Словом, старые как мир постулаты: «разделяй и властвуй», «кнутом и пряником». Екатерина хорошо постигла их значимость и умело применяла их на практике.

При ней эпоха просвещенного абсолютизма только-только вступала в России в свои права. Поэтому случались с точки зрения последующих времен пустяковые, но тем не менее досадные накладки. Так, в «Санкт-Петербургских ведомостях» за 1798 год рядом с предложением купить голштинского жеребца, напечатано объявление о продаже нескольких экземпляров «Наказа комиссии о составлении проекта нового уложения», сохранившихся в академической типографии, а еще ниже: «Пожилых лет девка, умеющая шить, мыть, гладить и кушанье готовить, продается за излишеством (следует адрес)… там же есть продажные, легкие, подержанные дрожки». Или: «Продается за сходную цену семья людей: муж искусный портной, жена повариха; при них дочь 15 лет, хорошая швея, и двое детей, 8 и 3 лет».

Соответственно, и нравы еще были неустоявшиеся.
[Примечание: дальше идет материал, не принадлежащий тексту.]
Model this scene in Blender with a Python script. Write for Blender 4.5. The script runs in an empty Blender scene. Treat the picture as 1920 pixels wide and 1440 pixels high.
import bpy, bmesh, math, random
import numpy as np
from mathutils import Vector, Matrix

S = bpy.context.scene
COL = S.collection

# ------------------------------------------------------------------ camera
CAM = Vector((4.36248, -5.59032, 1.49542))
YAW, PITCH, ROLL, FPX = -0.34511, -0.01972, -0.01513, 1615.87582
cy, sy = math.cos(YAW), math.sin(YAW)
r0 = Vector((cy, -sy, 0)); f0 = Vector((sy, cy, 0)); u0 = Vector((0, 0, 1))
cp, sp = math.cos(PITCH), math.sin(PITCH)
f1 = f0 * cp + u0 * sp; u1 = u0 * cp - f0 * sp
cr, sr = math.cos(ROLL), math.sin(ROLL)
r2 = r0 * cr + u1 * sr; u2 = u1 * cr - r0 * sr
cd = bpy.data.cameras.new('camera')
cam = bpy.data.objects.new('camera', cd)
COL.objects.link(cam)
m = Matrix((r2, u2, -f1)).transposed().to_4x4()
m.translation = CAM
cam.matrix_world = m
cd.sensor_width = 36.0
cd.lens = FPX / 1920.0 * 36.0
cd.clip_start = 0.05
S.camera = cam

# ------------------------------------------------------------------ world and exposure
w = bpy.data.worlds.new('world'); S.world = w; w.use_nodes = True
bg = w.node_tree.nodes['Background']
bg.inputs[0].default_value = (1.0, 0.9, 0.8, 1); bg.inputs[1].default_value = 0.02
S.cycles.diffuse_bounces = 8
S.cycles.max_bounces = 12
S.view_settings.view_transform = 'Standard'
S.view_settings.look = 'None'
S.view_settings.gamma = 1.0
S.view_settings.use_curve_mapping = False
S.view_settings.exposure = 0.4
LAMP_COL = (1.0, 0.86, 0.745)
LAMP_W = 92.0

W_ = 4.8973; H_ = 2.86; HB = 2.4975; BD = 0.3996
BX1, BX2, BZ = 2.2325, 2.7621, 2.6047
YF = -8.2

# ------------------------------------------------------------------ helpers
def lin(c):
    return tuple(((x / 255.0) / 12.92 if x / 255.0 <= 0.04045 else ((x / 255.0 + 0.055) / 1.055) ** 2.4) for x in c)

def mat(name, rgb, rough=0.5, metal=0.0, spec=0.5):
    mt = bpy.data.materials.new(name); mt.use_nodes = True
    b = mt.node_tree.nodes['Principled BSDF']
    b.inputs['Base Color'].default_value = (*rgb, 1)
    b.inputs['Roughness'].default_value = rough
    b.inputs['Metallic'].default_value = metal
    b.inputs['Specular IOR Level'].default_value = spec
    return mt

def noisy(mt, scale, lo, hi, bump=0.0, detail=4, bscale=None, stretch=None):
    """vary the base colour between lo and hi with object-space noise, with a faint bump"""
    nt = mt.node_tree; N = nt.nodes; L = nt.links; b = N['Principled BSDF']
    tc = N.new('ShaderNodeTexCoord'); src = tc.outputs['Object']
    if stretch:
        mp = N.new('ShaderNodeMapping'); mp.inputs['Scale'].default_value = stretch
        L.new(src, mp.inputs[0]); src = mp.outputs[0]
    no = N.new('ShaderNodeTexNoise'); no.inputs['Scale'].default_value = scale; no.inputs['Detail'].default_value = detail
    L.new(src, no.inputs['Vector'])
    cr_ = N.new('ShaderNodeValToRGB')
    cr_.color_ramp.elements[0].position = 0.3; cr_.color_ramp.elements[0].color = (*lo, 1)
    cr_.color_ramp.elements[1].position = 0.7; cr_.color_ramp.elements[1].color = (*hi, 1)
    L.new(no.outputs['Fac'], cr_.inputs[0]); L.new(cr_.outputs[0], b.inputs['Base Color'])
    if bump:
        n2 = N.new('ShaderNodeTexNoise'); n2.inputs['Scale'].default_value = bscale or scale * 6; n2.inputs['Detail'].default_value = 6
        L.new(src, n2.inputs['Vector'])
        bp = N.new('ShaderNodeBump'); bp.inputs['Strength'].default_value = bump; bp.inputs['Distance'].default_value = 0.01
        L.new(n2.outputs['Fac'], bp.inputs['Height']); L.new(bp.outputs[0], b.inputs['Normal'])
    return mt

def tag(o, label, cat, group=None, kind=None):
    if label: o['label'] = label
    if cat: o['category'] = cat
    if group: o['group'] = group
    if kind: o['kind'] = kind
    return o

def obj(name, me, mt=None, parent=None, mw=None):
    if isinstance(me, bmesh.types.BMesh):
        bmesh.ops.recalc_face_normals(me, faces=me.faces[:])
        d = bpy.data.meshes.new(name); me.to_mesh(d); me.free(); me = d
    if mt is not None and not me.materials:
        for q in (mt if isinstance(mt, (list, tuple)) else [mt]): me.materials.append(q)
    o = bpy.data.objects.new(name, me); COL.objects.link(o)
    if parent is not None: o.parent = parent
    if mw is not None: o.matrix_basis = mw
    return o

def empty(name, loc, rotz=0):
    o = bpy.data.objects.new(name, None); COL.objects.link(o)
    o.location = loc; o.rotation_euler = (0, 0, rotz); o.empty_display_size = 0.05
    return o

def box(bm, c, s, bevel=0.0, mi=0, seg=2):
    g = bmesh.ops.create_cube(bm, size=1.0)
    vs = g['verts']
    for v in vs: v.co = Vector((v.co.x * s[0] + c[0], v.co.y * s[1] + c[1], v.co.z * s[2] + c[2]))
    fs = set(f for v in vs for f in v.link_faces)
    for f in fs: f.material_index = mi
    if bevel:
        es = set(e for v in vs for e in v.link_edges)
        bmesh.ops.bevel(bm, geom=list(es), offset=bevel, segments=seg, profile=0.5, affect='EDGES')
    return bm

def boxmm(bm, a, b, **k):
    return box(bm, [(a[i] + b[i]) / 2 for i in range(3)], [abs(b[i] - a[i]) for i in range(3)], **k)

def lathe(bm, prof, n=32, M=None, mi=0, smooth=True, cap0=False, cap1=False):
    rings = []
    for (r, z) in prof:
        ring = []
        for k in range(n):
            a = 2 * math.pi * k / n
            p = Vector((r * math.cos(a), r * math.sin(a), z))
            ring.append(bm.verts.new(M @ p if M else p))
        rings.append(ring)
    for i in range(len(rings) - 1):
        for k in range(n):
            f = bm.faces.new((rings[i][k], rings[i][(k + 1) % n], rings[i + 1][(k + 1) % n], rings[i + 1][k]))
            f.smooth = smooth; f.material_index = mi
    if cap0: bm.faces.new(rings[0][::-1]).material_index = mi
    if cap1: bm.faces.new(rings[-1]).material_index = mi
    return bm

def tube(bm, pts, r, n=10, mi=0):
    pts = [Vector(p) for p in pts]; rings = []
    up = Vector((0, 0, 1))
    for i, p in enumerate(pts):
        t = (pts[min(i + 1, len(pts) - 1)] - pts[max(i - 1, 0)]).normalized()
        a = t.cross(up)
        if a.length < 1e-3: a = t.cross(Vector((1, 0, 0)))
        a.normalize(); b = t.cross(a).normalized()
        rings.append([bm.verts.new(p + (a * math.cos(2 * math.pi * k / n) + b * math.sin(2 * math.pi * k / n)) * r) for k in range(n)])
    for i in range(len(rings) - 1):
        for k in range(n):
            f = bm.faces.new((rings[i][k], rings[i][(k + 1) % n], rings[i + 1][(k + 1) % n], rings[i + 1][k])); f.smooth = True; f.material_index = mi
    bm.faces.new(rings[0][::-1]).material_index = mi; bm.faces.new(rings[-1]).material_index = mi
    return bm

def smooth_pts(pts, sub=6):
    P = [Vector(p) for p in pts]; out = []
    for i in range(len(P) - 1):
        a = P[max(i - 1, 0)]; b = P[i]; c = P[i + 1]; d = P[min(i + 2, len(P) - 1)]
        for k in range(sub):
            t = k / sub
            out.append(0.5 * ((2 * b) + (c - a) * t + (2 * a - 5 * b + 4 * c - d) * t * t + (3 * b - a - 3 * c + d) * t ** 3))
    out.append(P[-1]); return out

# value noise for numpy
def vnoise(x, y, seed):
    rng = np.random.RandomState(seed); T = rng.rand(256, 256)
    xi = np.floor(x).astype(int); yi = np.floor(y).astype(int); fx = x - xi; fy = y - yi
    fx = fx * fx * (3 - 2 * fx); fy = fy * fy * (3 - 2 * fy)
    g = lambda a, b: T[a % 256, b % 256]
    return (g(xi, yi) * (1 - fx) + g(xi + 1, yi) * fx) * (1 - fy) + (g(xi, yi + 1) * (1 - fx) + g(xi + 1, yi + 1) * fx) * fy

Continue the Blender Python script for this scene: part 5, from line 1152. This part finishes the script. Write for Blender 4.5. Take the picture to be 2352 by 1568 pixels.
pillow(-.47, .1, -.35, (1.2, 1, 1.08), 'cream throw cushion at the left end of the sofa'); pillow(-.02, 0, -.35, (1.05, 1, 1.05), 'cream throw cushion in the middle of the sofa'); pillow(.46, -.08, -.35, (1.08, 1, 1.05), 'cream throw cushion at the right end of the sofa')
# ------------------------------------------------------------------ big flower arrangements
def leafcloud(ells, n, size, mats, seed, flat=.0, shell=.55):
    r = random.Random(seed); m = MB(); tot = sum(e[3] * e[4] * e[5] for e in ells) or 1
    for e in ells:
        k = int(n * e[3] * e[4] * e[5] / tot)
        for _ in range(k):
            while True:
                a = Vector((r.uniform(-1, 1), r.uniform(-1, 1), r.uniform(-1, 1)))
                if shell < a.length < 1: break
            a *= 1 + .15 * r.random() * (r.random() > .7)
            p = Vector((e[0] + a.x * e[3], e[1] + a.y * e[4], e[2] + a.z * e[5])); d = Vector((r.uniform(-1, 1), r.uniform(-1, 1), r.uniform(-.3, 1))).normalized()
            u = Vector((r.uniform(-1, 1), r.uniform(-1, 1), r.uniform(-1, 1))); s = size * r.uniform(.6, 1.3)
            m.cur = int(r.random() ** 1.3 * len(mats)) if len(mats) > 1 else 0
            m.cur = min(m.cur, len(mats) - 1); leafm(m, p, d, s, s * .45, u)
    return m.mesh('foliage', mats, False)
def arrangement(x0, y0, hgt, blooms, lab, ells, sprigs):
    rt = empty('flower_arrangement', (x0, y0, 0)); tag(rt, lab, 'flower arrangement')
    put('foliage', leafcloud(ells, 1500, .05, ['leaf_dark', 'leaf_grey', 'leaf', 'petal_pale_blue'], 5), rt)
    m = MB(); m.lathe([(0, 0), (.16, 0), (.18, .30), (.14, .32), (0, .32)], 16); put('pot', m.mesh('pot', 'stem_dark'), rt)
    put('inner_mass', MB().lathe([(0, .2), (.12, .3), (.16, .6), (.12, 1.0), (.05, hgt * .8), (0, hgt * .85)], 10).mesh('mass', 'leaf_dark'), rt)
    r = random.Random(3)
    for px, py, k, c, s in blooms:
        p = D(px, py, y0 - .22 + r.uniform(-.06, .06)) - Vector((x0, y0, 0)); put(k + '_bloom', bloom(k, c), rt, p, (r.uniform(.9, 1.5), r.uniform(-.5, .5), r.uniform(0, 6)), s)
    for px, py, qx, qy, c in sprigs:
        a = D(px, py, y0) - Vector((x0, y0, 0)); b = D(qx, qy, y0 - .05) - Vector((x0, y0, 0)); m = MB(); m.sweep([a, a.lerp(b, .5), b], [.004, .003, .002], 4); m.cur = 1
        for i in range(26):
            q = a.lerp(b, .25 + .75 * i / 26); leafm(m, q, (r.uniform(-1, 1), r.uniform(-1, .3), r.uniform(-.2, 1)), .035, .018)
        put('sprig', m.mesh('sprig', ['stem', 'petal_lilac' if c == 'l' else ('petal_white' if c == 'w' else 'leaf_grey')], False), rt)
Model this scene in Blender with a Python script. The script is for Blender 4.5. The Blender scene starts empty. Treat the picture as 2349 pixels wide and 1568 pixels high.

Зачастую о нравственности, чести, достоинстве где-то и слыхали, но объяснить, что это за субстанция такая, затруднились бы. Во время кампании 1790 года князь Григорий Волконский, зять князя Репнина, генерал-поручик и кавалер ордена Александра Невского, рассердивший чем-то Потемкина, получил от него несколько пощечин. Русский офицер, посланный через некоторое время после этого случая в Вену, рассказал об этом случае принцу де Линь, по предшествующим годам знавшего обоих действующих лиц. Принц был возмущен.